Go through the listing and write out all of it exactly.

◇ ◇ ◇

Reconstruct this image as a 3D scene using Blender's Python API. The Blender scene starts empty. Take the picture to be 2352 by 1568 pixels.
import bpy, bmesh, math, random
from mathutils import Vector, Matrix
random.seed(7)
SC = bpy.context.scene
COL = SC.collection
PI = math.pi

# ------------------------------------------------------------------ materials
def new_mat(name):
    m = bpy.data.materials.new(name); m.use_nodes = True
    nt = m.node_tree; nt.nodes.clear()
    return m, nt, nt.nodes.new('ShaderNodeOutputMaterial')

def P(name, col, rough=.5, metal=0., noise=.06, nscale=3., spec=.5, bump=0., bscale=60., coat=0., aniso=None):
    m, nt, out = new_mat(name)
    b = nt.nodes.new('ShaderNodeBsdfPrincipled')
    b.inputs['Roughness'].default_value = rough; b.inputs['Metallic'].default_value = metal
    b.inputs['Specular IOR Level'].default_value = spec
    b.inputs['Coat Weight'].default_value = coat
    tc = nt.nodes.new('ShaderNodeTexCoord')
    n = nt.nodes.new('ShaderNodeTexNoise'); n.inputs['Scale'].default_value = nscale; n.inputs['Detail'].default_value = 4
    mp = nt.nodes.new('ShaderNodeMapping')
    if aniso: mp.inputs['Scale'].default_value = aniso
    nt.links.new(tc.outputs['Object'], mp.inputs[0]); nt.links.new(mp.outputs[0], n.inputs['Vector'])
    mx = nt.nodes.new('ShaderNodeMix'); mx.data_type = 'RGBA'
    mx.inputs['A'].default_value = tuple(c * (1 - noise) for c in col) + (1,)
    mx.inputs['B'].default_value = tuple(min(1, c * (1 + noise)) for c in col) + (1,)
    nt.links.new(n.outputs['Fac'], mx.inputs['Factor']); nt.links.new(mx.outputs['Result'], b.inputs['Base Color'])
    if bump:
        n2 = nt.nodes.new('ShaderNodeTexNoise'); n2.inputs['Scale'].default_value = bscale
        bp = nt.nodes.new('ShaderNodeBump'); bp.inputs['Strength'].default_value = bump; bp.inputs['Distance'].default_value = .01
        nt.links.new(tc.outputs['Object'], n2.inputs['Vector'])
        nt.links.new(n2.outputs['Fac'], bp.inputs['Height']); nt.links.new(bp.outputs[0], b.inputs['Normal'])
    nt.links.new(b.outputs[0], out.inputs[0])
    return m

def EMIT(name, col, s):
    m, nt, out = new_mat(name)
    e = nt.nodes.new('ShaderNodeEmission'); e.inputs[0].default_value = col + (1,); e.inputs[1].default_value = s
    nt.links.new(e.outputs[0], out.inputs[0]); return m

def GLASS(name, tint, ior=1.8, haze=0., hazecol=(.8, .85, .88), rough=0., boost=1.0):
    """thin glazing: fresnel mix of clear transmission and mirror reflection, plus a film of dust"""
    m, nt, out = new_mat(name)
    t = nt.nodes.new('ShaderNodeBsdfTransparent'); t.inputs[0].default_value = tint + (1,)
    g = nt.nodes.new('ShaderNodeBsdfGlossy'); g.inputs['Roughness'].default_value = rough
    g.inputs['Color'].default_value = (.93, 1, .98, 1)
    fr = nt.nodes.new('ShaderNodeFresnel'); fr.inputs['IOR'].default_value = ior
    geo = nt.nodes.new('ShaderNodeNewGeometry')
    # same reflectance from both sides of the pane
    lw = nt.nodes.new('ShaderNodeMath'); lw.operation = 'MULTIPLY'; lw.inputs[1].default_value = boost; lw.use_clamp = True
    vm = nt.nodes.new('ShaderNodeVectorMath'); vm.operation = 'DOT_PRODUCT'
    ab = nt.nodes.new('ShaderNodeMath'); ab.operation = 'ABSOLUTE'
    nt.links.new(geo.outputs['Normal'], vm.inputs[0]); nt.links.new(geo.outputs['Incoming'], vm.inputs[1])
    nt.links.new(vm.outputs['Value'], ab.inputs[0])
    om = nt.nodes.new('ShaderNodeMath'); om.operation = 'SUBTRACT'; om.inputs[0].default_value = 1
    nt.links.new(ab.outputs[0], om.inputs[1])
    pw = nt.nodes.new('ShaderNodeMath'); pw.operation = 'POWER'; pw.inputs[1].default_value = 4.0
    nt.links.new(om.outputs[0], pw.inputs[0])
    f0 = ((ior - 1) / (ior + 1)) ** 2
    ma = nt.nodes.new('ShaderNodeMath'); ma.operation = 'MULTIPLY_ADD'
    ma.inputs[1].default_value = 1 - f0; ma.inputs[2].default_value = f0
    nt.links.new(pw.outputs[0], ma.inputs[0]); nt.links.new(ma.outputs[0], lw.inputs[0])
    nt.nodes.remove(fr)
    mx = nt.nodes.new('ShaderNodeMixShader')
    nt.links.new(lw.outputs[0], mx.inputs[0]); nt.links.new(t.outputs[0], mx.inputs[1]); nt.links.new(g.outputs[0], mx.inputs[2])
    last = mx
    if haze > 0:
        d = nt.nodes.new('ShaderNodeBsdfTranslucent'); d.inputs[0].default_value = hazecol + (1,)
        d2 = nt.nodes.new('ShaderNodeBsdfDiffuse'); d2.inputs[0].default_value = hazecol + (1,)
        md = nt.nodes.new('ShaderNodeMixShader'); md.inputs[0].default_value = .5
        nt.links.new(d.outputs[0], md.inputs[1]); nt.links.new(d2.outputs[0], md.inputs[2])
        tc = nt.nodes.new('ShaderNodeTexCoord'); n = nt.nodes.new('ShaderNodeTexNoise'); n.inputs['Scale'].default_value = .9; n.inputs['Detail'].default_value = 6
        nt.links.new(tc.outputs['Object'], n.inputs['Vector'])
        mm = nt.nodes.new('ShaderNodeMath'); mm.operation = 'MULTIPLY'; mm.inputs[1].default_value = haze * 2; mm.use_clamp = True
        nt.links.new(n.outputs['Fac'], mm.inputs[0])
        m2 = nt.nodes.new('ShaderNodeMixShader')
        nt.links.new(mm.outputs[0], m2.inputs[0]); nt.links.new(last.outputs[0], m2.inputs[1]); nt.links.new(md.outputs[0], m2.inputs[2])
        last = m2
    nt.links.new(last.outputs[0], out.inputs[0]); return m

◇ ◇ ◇

TASK OUTPUT:
Reconstruct this image as a 3D scene using Blender's Python API. The Blender scene starts empty. Take the picture to be 2352 by 1568 pixels.
import bpy, bmesh, math, random
from mathutils import Vector, Matrix
random.seed(7)
SC = bpy.context.scene
COL = SC.collection
PI = math.pi

# ------------------------------------------------------------------ materials
def new_mat(name):
    m = bpy.data.materials.new(name); m.use_nodes = True
    nt = m.node_tree; nt.nodes.clear()
    return m, nt, nt.nodes.new('ShaderNodeOutputMaterial')

def P(name, col, rough=.5, metal=0., noise=.06, nscale=3., spec=.5, bump=0., bscale=60., coat=0., aniso=None):
    m, nt, out = new_mat(name)
    b = nt.nodes.new('ShaderNodeBsdfPrincipled')
    b.inputs['Roughness'].default_value = rough; b.inputs['Metallic'].default_value = metal
    b.inputs['Specular IOR Level'].default_value = spec
    b.inputs['Coat Weight'].default_value = coat
    tc = nt.nodes.new('ShaderNodeTexCoord')
    n = nt.nodes.new('ShaderNodeTexNoise'); n.inputs['Scale'].default_value = nscale; n.inputs['Detail'].default_value = 4
    mp = nt.nodes.new('ShaderNodeMapping')
    if aniso: mp.inputs['Scale'].default_value = aniso
    nt.links.new(tc.outputs['Object'], mp.inputs[0]); nt.links.new(mp.outputs[0], n.inputs['Vector'])
    mx = nt.nodes.new('ShaderNodeMix'); mx.data_type = 'RGBA'
    mx.inputs['A'].default_value = tuple(c * (1 - noise) for c in col) + (1,)
    mx.inputs['B'].default_value = tuple(min(1, c * (1 + noise)) for c in col) + (1,)
    nt.links.new(n.outputs['Fac'], mx.inputs['Factor']); nt.links.new(mx.outputs['Result'], b.inputs['Base Color'])
    if bump:
        n2 = nt.nodes.new('ShaderNodeTexNoise'); n2.inputs['Scale'].default_value = bscale
        bp = nt.nodes.new('ShaderNodeBump'); bp.inputs['Strength'].default_value = bump; bp.inputs['Distance'].default_value = .01
        nt.links.new(tc.outputs['Object'], n2.inputs['Vector'])
        nt.links.new(n2.outputs['Fac'], bp.inputs['Height']); nt.links.new(bp.outputs[0], b.inputs['Normal'])
    nt.links.new(b.outputs[0], out.inputs[0])
    return m

def EMIT(name, col, s):
    m, nt, out = new_mat(name)
    e = nt.nodes.new('ShaderNodeEmission'); e.inputs[0].default_value = col + (1,); e.inputs[1].default_value = s
    nt.links.new(e.outputs[0], out.inputs[0]); return m

def GLASS(name, tint, ior=1.8, haze=0., hazecol=(.8, .85, .88), rough=0., boost=1.0):
    """thin glazing: fresnel mix of clear transmission and mirror reflection, plus a film of dust"""
    m, nt, out = new_mat(name)
    t = nt.nodes.new('ShaderNodeBsdfTransparent'); t.inputs[0].default_value = tint + (1,)
    g = nt.nodes.new('ShaderNodeBsdfGlossy'); g.inputs['Roughness'].default_value = rough
    g.inputs['Color'].default_value = (.93, 1, .98, 1)
    fr = nt.nodes.new('ShaderNodeFresnel'); fr.inputs['IOR'].default_value = ior
    geo = nt.nodes.new('ShaderNodeNewGeometry')
    # same reflectance from both sides of the pane
    lw = nt.nodes.new('ShaderNodeMath'); lw.operation = 'MULTIPLY'; lw.inputs[1].default_value = boost; lw.use_clamp = True
    vm = nt.nodes.new('ShaderNodeVectorMath'); vm.operation = 'DOT_PRODUCT'
    ab = nt.nodes.new('ShaderNodeMath'); ab.operation = 'ABSOLUTE'
    nt.links.new(geo.outputs['Normal'], vm.inputs[0]); nt.links.new(geo.outputs['Incoming'], vm.inputs[1])
    nt.links.new(vm.outputs['Value'], ab.inputs[0])
    om = nt.nodes.new('ShaderNodeMath'); om.operation = 'SUBTRACT'; om.inputs[0].default_value = 1
    nt.links.new(ab.outputs[0], om.inputs[1])
    pw = nt.nodes.new('ShaderNodeMath'); pw.operation = 'POWER'; pw.inputs[1].default_value = 4.0
    nt.links.new(om.outputs[0], pw.inputs[0])
    f0 = ((ior - 1) / (ior + 1)) ** 2
    ma = nt.nodes.new('ShaderNodeMath'); ma.operation = 'MULTIPLY_ADD'
    ma.inputs[1].default_value = 1 - f0; ma.inputs[2].default_value = f0
    nt.links.new(pw.outputs[0], ma.inputs[0]); nt.links.new(ma.outputs[0], lw.inputs[0])
    nt.nodes.remove(fr)
    mx = nt.nodes.new('ShaderNodeMixShader')
    nt.links.new(lw.outputs[0], mx.inputs[0]); nt.links.new(t.outputs[0], mx.inputs[1]); nt.links.new(g.outputs[0], mx.inputs[2])
    last = mx
    if haze > 0:
        d = nt.nodes.new('ShaderNodeBsdfTranslucent'); d.inputs[0].default_value = hazecol + (1,)
        d2 = nt.nodes.new('ShaderNodeBsdfDiffuse'); d2.inputs[0].default_value = hazecol + (1,)
        md = nt.nodes.new('ShaderNodeMixShader'); md.inputs[0].default_value = .5
        nt.links.new(d.outputs[0], md.inputs[1]); nt.links.new(d2.outputs[0], md.inputs[2])
        tc = nt.nodes.new('ShaderNodeTexCoord'); n = nt.nodes.new('ShaderNodeTexNoise'); n.inputs['Scale'].default_value = .9; n.inputs['Detail'].default_value = 6
        nt.links.new(tc.outputs['Object'], n.inputs['Vector'])
        mm = nt.nodes.new('ShaderNodeMath'); mm.operation = 'MULTIPLY'; mm.inputs[1].default_value = haze * 2; mm.use_clamp = True
        nt.links.new(n.outputs['Fac'], mm.inputs[0])
        m2 = nt.nodes.new('ShaderNodeMixShader')
        nt.links.new(mm.outputs[0], m2.inputs[0]); nt.links.new(last.outputs[0], m2.inputs[1]); nt.links.new(md.outputs[0], m2.inputs[2])
        last = m2
    nt.links.new(last.outputs[0], out.inputs[0]); return m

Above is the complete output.